HB 2 has ‘Wicked’ repercussions across NC

Last week, Schwartz joined major production companies and film studios, like A&E Network and Turner Broadcasting, in the fight against House Bill 2 when he denied the right to any organization based in North Carolina to produce any of his shows.

First-year William Leitch said he believes the consequences of this ban will be larger than a lot of people think.

“If you don’t think you know Stephen Schwartz, you’ve more than likely heard him,” Leitch said.

Schwartz’s works include popular high school theater production choices like “Godspell” and “Pippin.” His most famous work, “Wicked,” is frequently performed at Charlotte’s Blumenthal Performing Arts Center.

One venue already feeling the effect of Schwartz’s ban is the theater department at East Chapel Hill High School.

“We were looking at ‘Godspell’ for next season, and now we can’t,” said Hope Hynes Love, East Chapel Hill’s artistic director.
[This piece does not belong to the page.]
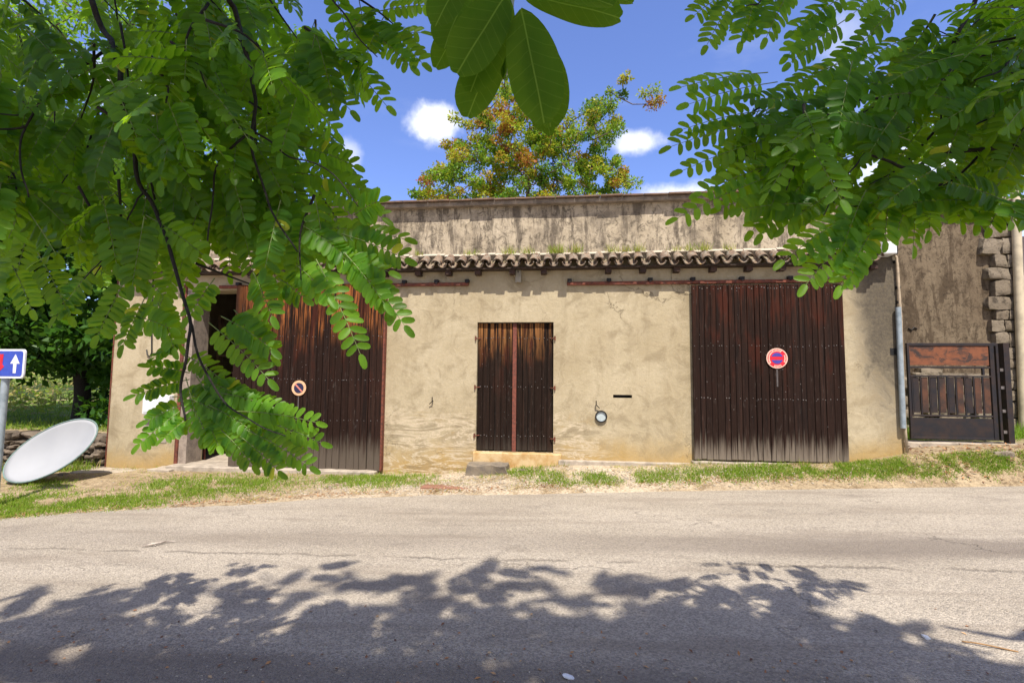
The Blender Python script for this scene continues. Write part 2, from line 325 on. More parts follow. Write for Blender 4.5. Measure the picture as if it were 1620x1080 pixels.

Blumenthal President Tom Gabbard said he isn’t aware of any immediate effects that Schwartz’s ban will have on the performing arts center but believes it will have negative ramifications on the state’s theater scene — especially if others follow Schwartz’s lead.

“The end result is that people in North Carolina could expect to see a real change in what’s available for arts and entertainment,” Gabbard said.

Adam Versényi, the chairperson of the UNC Dramatic Art Department, said he thinks more artists will boycott North Carolina due to the bill, which worries him for the department’s future.

“My fear is that HB2 will make it more difficult for us to recruit the most qualified faculty and graduate students to join our program,” he said.

Despite the losses both theater departments could face, Gabbard and Versényi both said they support Schwartz’s opposition to the bill, as well as his decision to pull his shows from the state.

But not all members of the North Carolina arts community agree with Schwartz’s actions. Leitch, a performer in UNC’s Pauper Players, said he shares Schwartz’s thoughts on House Bill 2 but thinks the composer’s actions unfairly hurt the state’s theater.

“The theater community has always gone against the grain to send a message about accepting people with open arms — particularly towards the gay community,” Leitch said.

Versényi said UNC’s Center for Dramatic Art will continue to send that message, regardless of bills North Carolina legislators pass.

“As soon as the bill was passed, I sent out a message to everyone involved with the Center for Dramatic Art as well as all dramatic arts majors, strongly stating my own opposition to the bill and reaffirming the center’s strong opposition to any discrimination based on sexuality and gender identity.”